A Decided Lack of Introduction

I'm not good at introductions. Let's just pretend we've already met, shaken hands, exchanged pleasantries, yes? There, now we're both comfortable, like old friends.

Things you know about me?

Well, I'm in my mid-twenties. College graduate, gainfully employed, and happily single.

And that's what all this is about, you know.

This is everything.

Finally having burst my way free out of a too-confining relationship, I've discovered that I've lost pieces of myself in the last few years. I've been too comfortable, too sedentary, and now I find that I've got to make up for lost time.

Losing yourself is never pleasant.

I spent most of the last two years of my life attempting to make a normal life for myself. Dutiful boyfriend, gorgeous apartment, solid, unchanging group of friends, holiday parties, softball in the park, pet-sitting for neighbors...

You know what I am not?

Normal.

Living this life, scrabbling at my skin, trying so hard to achieve the American dream. Trying to hard to do what was expected of me, to keep everything under wraps, drummed into me that no matter how bad things were, everything had to look good.

So I crashed.

And I loved it.

It has been said of me that I feed off pain. Not of others, but of my own. I need pain to learn, to grow, to develop. I cannot do things the easy way... it just isn't in my nature. If there is an assbackwards way to attempt a goal, that will be the first route I will take, hands down.

It isn't on purpose, though.

It's just how I work.

This is why I am who I am.

This is why there are scars all over my body, this is why people come to me with their secrets, their truths, their fetishes. I am a vacuum for others. The most uncomfortable, private people open their lives to me without any attempt on my part. I don't ask for their secrets, I just give them my own.

Secrets. Like so many things, they only have power if you let them.

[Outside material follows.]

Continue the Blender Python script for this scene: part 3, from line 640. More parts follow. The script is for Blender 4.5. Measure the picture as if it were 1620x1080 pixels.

Lovers. I've had many. Enough to have lost track, forgotten names. In the last few months I've tumbled in and out of enough beds that I'm even concerned about my behavior.

But you can't really help it when you meet so many amazing people. Or rather, I won't help it. I like learning another's body, their scars, their skin, the spots that make them shudder, how easy or difficult they are to please, what the head of their penis feels like on your tongue, how smoothly skin can glide when enough sweat is present, and how that sweat tastes when licked off the shoulder of a man pounding into you.

My life is not poetry. It is not beautiful or metered. It is crazy and raw, full of honesty, pain, and joy.

But my flesh, my flesh and yours, how we move together... that is my poetry.